■ TASK TO CARRY OUT ■
Reproduce the material below line by line, beginning with its first line and ending with the line that contains "0.27, 0.08, BR)"; leave out pictures.

[Scene modeling code data]
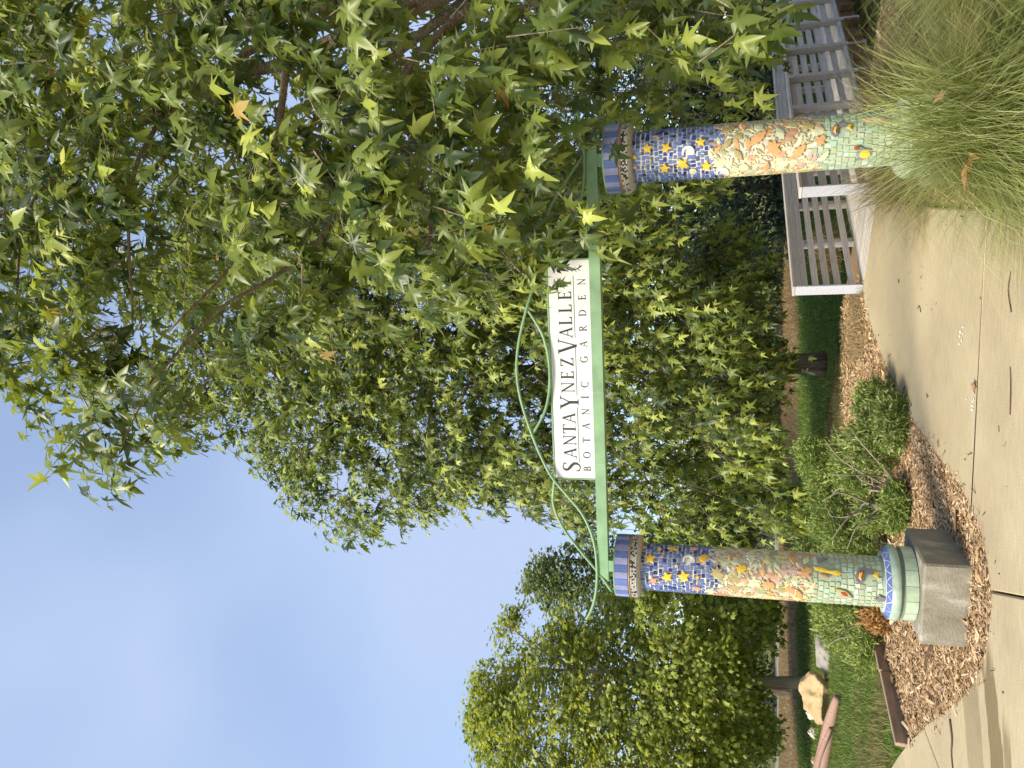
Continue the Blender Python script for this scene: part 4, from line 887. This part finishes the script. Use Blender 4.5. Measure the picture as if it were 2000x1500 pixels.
add_limbs(fg, BARK_S, [(5.2, 8.6, -0.1), (5.1, 8.5, 1.5), (4.9, 8.4, 3.2), (4.9, 8.6, 5.5), (4.6, 8.8, 9.0)], 0.27, 0.08, BR)

# sycamore behind the gateway
MID = [(2.17, 13.47), (0.34, 13.2), (-1.25, 12.8), (-1.79, 12.14), (-1.55, 11.24), (-1.8, 10.37), (-2.58, 9.64), (-3.09, 9.05), (-3.35, 8.13), (-3.1, 7.3), (-2.65, 6.85), (-2.45, 6.15), (-2.25, 5.42), (-2.6, 4.9), (-3.0, 4.2), (-2.94, 2.77), (-2.67, 0.9), (-2.27, 0.40), (-0.91, 0.30), (0.46, 0.45), (1.74, 0.6), (3.21, 0.7), (4.08, 2.77), (4.49, 7.9), (3.95, 12.53)]
mid_t = thing('sycamore_tree', 'tall sycamore with dark furrowed trunk standing behind the sign', 'tree', (0.37, 15.55, 0))
tw = MB(); pm = crown_points(MID, 14.3, 2.6, 3900, 1.6, 0.34, 0.62, 3.0, 0.62, erode=0.8, escale=0.8)
data = sprays(pm, np.array((0.4, 15.5, 6.5)), 12, 0.15, 0.5, 0.09, FACE, tw, tlen=0.55)
foliage(mid_t, 'foliage', T_SYC, SYCM2, data, 300, lambda p, s: np.where(p[:, 2] < 5.5, s / np.linalg.norm(p - CAMP, axis=1), 0))
tw.v = [(x - 0.37, y - 15.55, z) for x, y, z in tw.v]; tw.build('twigs', BARK, mid_t)['kind'] = 'stuff'
TRK = [(0.37, 15.55, -0.1), (0.42, 15.5, 1.5), (0.5, 15.4, 3.5), (0.3, 15.3, 6.0), (0.5, 15.2, 9.5)]
add_limbs(mid_t, BARK, TRK, 0.20, 0.05, auto_branches(TRK, pm, 26, 0.06))

# round maple on the left, and a darker tree behind it
LEFT = [(-9.63, 6.72), (-9.2, 7.3), (-8.7, 7.43), (-8.35, 7.75), (-7.29, 7.62), (-6.5, 7.49), (-5.81, 7.04), (-5.43, 6.4), (-5.43, 5.65), (-4.75, 4.92), (-4.04, 3.51), (-3.81, 1.92), (-3.98, 0.95), (-5.24, 0.7), (-6.65, 0.85), (-8.04, 0.75), (-9.44, 0.7), (-11.07, 1.92), (-11.58, 4.68), (-10.46, 6.28)]
lt = thing('maple_tree', 'round yellow-green tree with slim pale trunk behind the tan boulder', 'tree', (-6.75, 18.5, 0))
tw = MB(); pl = crown_points(LEFT, 18.3, 3.0, 2900, 2.2, 0.40, 0.8, 8.0, 0.5, erode=1.2, escale=0.85)
data = sprays(pl, np.array((-7.0, 18.5, 3.6)), 15, 0.115, 0.15, 0.12, FACE, tw, tlen=0.5, upn=0.8)
foliage(lt, 'foliage', T_MAP, MAPM, data, 200, lambda p, s: s / np.linalg.norm(p - CAMP, axis=1))
tw.v = [(x + 6.75, y - 18.5, z) for x, y, z in tw.v]; tw.build('twigs', BARK, lt)['kind'] = 'stuff'
TRK = [(-6.75, 18.5, -0.1), (-6.80, 18.5, 1.0), (-6.85, 18.5, 2.2), (-6.95, 18.5, 4.2), (-7.1, 18.5, 6.6)]
add_limbs(lt, BARK_P, TRK, 0.135, 0.03, auto_branches(TRK, pl, 22, 0.045))
BACK = [(-6.3, 8.2), (-7.1, 8.2), (-7.64, 6.96), (-7.04, 3.61), (-5.73, 0.9), (-3.8, 0.9), (-4.5, 4.6), (-5.3, 6.6), (-5.9, 7.8)]
bt = thing('far_tree', 'darker airy tree showing between the yellow-green tree and the sign', 'tree', (-5.4, 25, 0))
pb = crown_points(BACK, 25, 2.2, 900, 1.5, 0.30, 0.6, 2.0, 0.6, erode=0.7, escale=0.9)
data = sprays(pb, np.array((-5.6, 25, 4.5)), 12, 0.14, 0.2, 0.15, FACE, None, tlen=0.5)
foliage(bt, 'foliage', T_MAP, DARKM, data)
TRK = [(-5.4, 25, -0.1), (-5.5, 25, 2), (-5.7, 25, 4.5), (-5.9, 25, 7.5)]
add_limbs(bt, BARK, TRK, 0.16, 0.03, auto_branches(TRK, pb, 12, 0.05))

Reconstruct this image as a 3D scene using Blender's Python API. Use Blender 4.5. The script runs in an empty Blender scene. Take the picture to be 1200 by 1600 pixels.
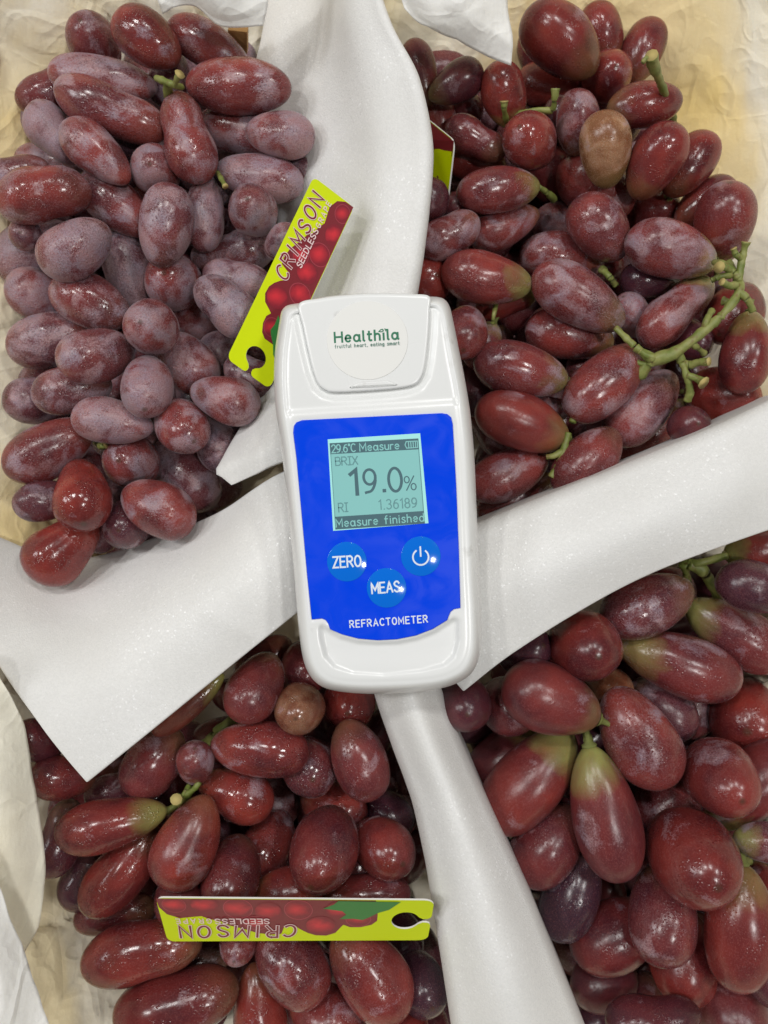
import bpy, bmesh, math, random
import numpy as np
from mathutils import Vector, Matrix, noise

# ------------------------------------------------------------------ camera, light, exposure
H, F = 0.36, 1250.0            # camera height over the box floor (m), focal length in photo pixels
scn = bpy.context.scene
C = scn.collection
cam_d = bpy.data.cameras.new('camera')
cam = bpy.data.objects.new('camera', cam_d); C.objects.link(cam)
cam.location = (0, 0, H)
cam_d.sensor_fit = 'VERTICAL'; cam_d.sensor_height = 24.0; cam_d.lens = 24.0 * F / 1600.0
cam_d.clip_start = 0.01; cam_d.clip_end = 50
cam_d.dof.use_dof = True; cam_d.dof.focus_distance = 0.25; cam_d.dof.aperture_fstop = 11
scn.camera = cam
w = bpy.data.worlds.new('World'); scn.world = w; w.use_nodes = True
w.node_tree.nodes['Background'].inputs[0].default_value = (1.0, 0.995, 0.98, 1)
w.node_tree.nodes['Background'].inputs[1].default_value = 0.13

def lamp(name, loc, target, sx, sy, power, col=(1, 0.985, 0.96)):
    d = bpy.data.lights.new(name, 'AREA'); d.shape = 'RECTANGLE'; d.size = sx; d.size_y = sy
    d.energy = power; d.color = col
    o = bpy.data.objects.new(name, d); C.objects.link(o); o.location = loc
    o.rotation_euler = (Vector(target) - Vector(loc)).to_track_quat('-Z', 'Y').to_euler()
    return o
for lx, ly in ((-0.90, 0.42), (-0.48, 0.86), (0.18, 0.90), (0.80, 0.48)):
    lamp('ceiling_lamp', (lx, ly, 1.7), (0, 0, 0), 0.12, 0.12, 5.3)
lamp('ceiling_lamp', (0.54, -0.24, 1.75), (0, 0, 0), 0.10, 0.10, 6.3)
lamp('side_fill_light', (-1.4, 0.35, 1.35), (0, 0, 0), 0.5, 0.4, 7, (0.97, 0.98, 1.0))  # added soft side light brightening the box walls, no known window
scn.view_settings.view_transform = 'Standard'; scn.view_settings.look = 'None'
scn.view_settings.exposure = 0.0; scn.view_settings.gamma = 1.0
scn.cycles.use_denoising = True
scn.cycles.max_bounces = 8

rng = random.Random(7)
def at(px, py, z):
    D = H - z
    return Vector(((px - 600.0) * D / F, (800.0 - py) * D / F, z))

# ------------------------------------------------------------------ helpers
def sm(x): 
    x = np.clip(x, 0.0, 1.0); return x * x * (3 - 2 * x)
def tag(o, label, cat, group=None, kind=None):
    o['label'] = label; o['category'] = cat
    if group: o['group'] = group
    if kind: o['kind'] = kind
    return o
def empty(name, loc, rz=0.0):
    o = bpy.data.objects.new(name, None); C.objects.link(o); o.location = loc
    o.rotation_euler = (0, 0, rz); o.empty_display_size = 0.01
    return o
def link_mesh(name, me, mat=None, parent=None):
    o = bpy.data.objects.new(name, me); C.objects.link(o)
    if mat is not None:
        for m_ in (mat if isinstance(mat, (list, tuple)) else [mat]): me.materials.append(m_)
    if parent is not None: o.parent = parent
    return o
def mesh(name, verts, faces, mat=None, parent=None, smooth=True, midx=None):
    me = bpy.data.meshes.new(name); me.from_pydata([tuple(v) for v in verts], [], faces)
    if midx: me.polygons.foreach_set('material_index', midx)
    if smooth: me.polygons.foreach_set('use_smooth', [True] * len(me.polygons))
    me.update()
    return link_mesh(name, me, mat, parent)
def catmull(pts, n, closed=False):
    P = np.array(pts, float); m = len(P)
    if closed: Q = np.vstack([P[-1], P, P[0], P[1]]); segs = m
    else: Q = np.vstack([2 * P[0] - P[1], P, 2 * P[-1] - P[-2]]); segs = m - 1
    out = []
    for i in range(segs):
        p0, p1, p2, p3 = Q[i], Q[i + 1], Q[i + 2], Q[i + 3]
        for t in np.linspace(0, 1, 16, endpoint=False):
            out.append(0.5 * ((2 * p1) + (-p0 + p2) * t + (2 * p0 - 5 * p1 + 4 * p2 - p3) * t * t + (-p0 + 3 * p1 - 3 * p2 + p3) * t ** 3))
    out.append(out[0] if closed else P[-1])
    out = np.array(out)
    d = np.r_[0, np.cumsum(np.linalg.norm(np.diff(out[:, :2], axis=0), axis=1))]
    s = np.linspace(0, d[-1], n, endpoint=not closed)
    return np.stack([np.interp(s, d, out[:, k]) for k in range(out.shape[1])], 1)

def sdist(P, poly_):
    P = np.asarray(P); V = np.array(poly_, float); W = np.roll(V, -1, 0)
    d = np.full(len(P), 1e9); ins = np.zeros(len(P), bool)
    for a, b_ in zip(V, W):
        e = b_ - a; t = np.clip(((P - a) @ e) / (e @ e), 0, 1); d = np.minimum(d, np.linalg.norm(P - a - t[:, None] * e, axis=1))
        c = ((a[1] > P[:, 1]) != (b_[1] > P[:, 1])); x = a[0] + (P[:, 1] - a[1]) / ((b_[1] - a[1]) or 1e-9) * e[0]; ins ^= c & (P[:, 0] < x)
    return np.where(ins, d, -d)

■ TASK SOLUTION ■
Continue the Blender Python script for this scene: part 4, from line 887. This part finishes the script. Use Blender 4.5. Measure the picture as if it were 2000x1500 pixels.
add_limbs(fg, BARK_S, [(5.2, 8.6, -0.1), (5.1, 8.5, 1.5), (4.9, 8.4, 3.2), (4.9, 8.6, 5.5), (4.6, 8.8, 9.0)], 0.27, 0.08, BR)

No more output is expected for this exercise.